The Third Place

The Third Place is a term coined by Professor Ray Oldenburg back in 1989. He describes the importance of informal gathering places such as bars and coffee shops that allow you to escape from your two usual environments. Your two usual environments are your home (the first place) and your office (the second place).

As a way to skip the process of rewording what’s already been said, here is an excerpt from the wikipedia article on Oldenburg’s writings:

Oldenburg calls one’s “first place” the home and those that one lives with. The “second place” is the workplace — where people may actually spend most of their time. Third places, then, are “anchors” of community life and facilitate and foster broader, more creative interaction. All societies already have informal meeting places; what is new in modern times is the intentionality of seeking them out as vital to current societal needs. Oldenburg suggests these hallmarks of a true “third place”: free or inexpensive; food and drink, while not essential, are important; highly accessible: proximate for many (walking distance); involve regulars – those who habitually congregate there; welcoming and comfortable; both new friends and old should be found there.

The beauty of Third Places are that they are public spaces for informal social gatherings, such as coffee shops, bars, and parks.

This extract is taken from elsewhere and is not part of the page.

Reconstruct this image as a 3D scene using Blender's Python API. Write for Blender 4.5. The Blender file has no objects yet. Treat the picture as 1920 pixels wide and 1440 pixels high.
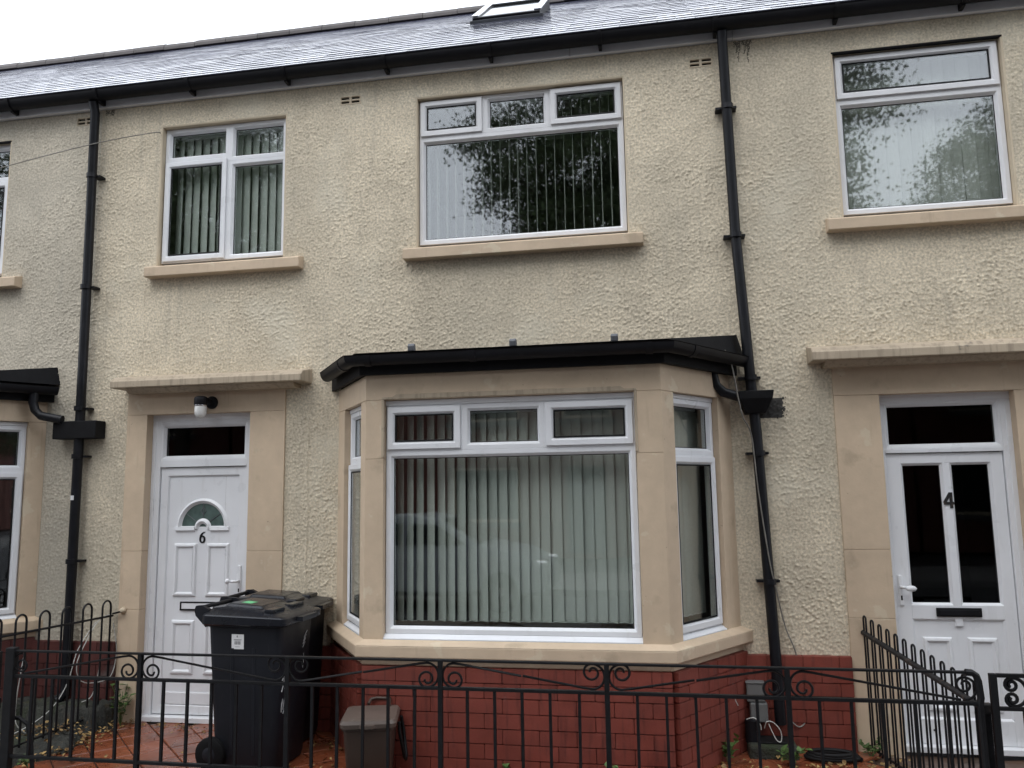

  • Public – (Almost) Everybody is welcome. The beauty is that it allows interaction between people of different backgrounds. During a walk through a park, you wouldn’t be surprised to interact with liberals, conservatives, kids, adults, accountants, rock stars, tourists, or scientists, whether it be simply smiling at them or actually engaging in conversation.
  • Space – Any social gathering requires a setting. There is usually a “host” to any third place. At a bar, it would be the bar owner, manager, and bartenders. At a public park or beach, the host is your government. The host often provides a lot to and has a lot of control over the space. More recently, we see a lot of social interaction on the internet; an interesting topic to discuss is social networking sites as Third Places and the power of the host.
  • For – In this case, this word is used to indicate purpose of both the host and the guest. What kind of space and environment does the host intend to create? What is the mindset of the guests in the space?
  • Informal – By definition, this is referring to the absence of formality. This can create a sense of neutrality between two people that may not exist in another setting. In your office, it could be a taboo for you to walk up to the CEO of your company and discuss with him your opinion on this year’s football season, but if you happened to sit next to him at a bar, that conversation suddenly becomes (more) acceptable.
  • Social – The Third Place concept puts a lot of emphasis on the interaction between people. It is a study of sociology, which is using “various methods of empirical investigation and critical analysis to develop and refine a body of knowledge about human social activity, often with the goal of applying such knowledge to the pursuit of social welfare” (Source: Wikipedia). This knowledge can also be applied to business decisions such as by marketers or business owners who host third places.
  • Gatherings – Not one, but many gatherings. You must look at the culmination of the many gatherings that change constantly over time both in size and numbers. Each interaction, no matter the duration or importance, is a gathering.

I am not writing about the Third Place concept because I believe that bars are more important to you than your home or office.

I am not writing about the Third Place concept because I believe that third places are distinct from your home and office. Nor do I believe that they should be.

I am not writing about the Third Place because I want to argue for or against anybody. The writing of this blog is part of my research process. I hope to find a thesis someday, or do I?

I am writing about the Third Place concept because it’s an interesting way to look at our lives and society. Live, work, and play is only one way of categorizing your mindset, it’s neither right nor wrong. But when you apply these categories to your observations about human interaction and physical location, you might notice something you didn’t before. That’s all I’m saying.

You live at home, work at the office, but where do you play?

For sake of full disclosure, I’d like to share that I have not read either of Professor Oldenburg’s books on this subject which are The Great Good Place: Cafes, Coffee Shops, Bookstores, Bars, Hair Salons, and Other Hangouts at the Heart of a Community and Celebrating the Third Place: Inspiring Stories About the “Great Good Places” at the Heart of Our Community. I hope to read these books soon, and I will share my thoughts along the way.